KPU creative writing instructor launches fantasy book exploring climate change

The book has been in the works for 10 years

Renée Sarojini Saklikar is a KPU creative writing instructor and is hosting a book launch on Aug. 30 for her fantasy book Bramah’s Quest which is set in the year 2087 in a world ravaged by climate change. (Submitted)

Renée Sarojini Saklikar is a KPU creative writing instructor and is hosting a book launch on Aug. 30 for her fantasy book Bramah’s Quest which is set in the year 2087 in a world ravaged by climate change. (Submitted)

Kwantlen Polytechnic University creative writing instructor Renée Sarojini Saklikar is hosting a book launch on Aug. 30 at The Lido in Vancouver at 7:00 pm for her epic fantasy book Bramah’s Quest, written entirely in verse. 

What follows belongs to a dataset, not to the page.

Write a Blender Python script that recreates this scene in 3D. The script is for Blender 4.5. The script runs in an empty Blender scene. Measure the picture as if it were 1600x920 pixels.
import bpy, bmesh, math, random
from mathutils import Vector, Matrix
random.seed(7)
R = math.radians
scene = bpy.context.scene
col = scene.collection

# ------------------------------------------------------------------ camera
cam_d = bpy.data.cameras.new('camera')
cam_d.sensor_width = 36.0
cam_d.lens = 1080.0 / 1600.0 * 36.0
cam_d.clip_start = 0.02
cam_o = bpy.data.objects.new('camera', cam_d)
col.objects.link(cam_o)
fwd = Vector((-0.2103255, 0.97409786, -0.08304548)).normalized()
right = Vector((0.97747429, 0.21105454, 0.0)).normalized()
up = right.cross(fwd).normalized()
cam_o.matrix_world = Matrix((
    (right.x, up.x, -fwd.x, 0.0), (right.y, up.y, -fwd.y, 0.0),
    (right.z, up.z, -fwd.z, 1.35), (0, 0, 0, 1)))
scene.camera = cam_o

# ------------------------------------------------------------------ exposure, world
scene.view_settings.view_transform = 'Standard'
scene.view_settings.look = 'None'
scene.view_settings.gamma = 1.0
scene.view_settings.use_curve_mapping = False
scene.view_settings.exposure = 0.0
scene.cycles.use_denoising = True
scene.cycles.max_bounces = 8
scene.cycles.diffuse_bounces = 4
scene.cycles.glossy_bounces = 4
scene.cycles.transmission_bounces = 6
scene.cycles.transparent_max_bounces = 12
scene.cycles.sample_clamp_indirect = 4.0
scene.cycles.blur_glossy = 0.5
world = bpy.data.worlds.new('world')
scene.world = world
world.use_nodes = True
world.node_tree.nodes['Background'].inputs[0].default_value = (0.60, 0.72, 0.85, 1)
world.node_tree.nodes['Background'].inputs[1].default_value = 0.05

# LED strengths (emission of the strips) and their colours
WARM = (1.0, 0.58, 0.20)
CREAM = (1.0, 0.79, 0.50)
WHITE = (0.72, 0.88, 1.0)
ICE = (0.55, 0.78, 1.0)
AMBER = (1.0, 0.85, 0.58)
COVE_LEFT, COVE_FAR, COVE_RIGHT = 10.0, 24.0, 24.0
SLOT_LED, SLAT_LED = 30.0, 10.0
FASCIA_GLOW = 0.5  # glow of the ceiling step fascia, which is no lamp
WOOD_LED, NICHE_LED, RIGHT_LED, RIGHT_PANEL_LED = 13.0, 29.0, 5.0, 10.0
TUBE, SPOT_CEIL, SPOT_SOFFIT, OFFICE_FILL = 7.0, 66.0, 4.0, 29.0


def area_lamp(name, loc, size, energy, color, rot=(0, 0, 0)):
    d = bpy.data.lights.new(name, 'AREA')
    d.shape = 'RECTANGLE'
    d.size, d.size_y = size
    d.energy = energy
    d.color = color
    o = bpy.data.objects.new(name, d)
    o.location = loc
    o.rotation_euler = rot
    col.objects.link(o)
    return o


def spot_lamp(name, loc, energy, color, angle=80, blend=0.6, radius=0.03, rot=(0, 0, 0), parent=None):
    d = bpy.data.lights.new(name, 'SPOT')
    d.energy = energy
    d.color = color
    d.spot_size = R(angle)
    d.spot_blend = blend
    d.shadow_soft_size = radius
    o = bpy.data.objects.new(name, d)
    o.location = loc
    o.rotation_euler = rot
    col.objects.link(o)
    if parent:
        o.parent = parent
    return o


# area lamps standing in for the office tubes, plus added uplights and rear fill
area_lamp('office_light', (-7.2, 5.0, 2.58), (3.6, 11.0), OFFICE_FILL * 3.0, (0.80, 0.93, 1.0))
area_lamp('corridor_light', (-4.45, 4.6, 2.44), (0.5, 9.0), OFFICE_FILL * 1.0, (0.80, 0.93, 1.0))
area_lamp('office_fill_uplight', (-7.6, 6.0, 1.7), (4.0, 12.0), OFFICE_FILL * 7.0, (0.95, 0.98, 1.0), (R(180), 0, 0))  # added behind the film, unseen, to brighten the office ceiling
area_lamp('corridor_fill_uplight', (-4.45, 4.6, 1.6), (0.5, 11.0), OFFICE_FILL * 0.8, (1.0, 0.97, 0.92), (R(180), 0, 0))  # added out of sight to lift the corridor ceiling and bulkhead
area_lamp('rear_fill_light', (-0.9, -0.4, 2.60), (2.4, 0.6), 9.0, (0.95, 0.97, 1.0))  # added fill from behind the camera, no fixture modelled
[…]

The book portrays fantasy and magic through a mix of poetry and fiction. The epic fantasy verse is second in a multi book series titled Thot J Bap, which is an acronym for “The Heart of this Journey Bears All Patterns.” Epic means longform poetry while verse includes different poetry forms such as a sonnet, blank verse, and cantos. 

“I love the way epic fantasy gives you action, myth, and magic all in one,” Saklikar says. 

 The story is set in the year 2087 where the world is ravaged by climate change. 

“One of the things I do when I’m presenting a book is I ask my audience, ‘How do you experience climate change right now?’ And of course, we all end up talking about the weather, and growing up here … you realize, ‘Oh, the seasons are really messed up and things are changing.’”

Saklikar says the book was inspired by Western and Eastern cultures as well as Hindu mythology including the Ramayana, a Sanskrit epic, and the Vedic scriptures. It has three key themes — a battle for good and evil, climate change, and power and politics, along with the way it affects global inequality. 

“Can the good people hang on in the face of terrible laws? Well, that’s what the book explores,” she says.

While researching the characters, she was also interested in women who work in traditionally male professions, and she came up with the idea for her lead character Bramah, a locksmith who is on a quest to find her identity. 

Through her characters, Bramah and Sherronda, Saklikar also explores the duality of human nature. While Bramah is quiet, skilled, and thoughtful, Sherronda is an extrovert, strategist, and skilled war general, while also portraying the two sides of a warrior and a mother goddess. 

Saklikar believes eco-fiction does not necessarily pay much attention to the issues of race and justice in climate change, and wanted to highlight this through her book.  

“If you’re in labour of any kind … you understand climate change at a very elemental level and a lot of that is woven into this book,” she says. 

Saklikar also says the central message of the book is to invite the readers to contemplate the nature of power and politics. 

“Do we as protesters and resistors embrace violence, or is there another road, and that’s the path of the makers?,” she says. 

The cover art for the book is meaningful to Saklikar as it is based on a locket she received as a child in India. The purpose of the locket was to ward off evil spirits. She says the locket is a powerful symbol as it portrays the Hindu goddess Kali holding a sword in one hand and a severed head in the other. 

Saklikar says the book allows the reader to decide if they want to fight climate change and how to go about it. 

“Poetry can hold a lot of image and story, even in one line, and it allows the reader to come back again and again. Each time you can discover something new.”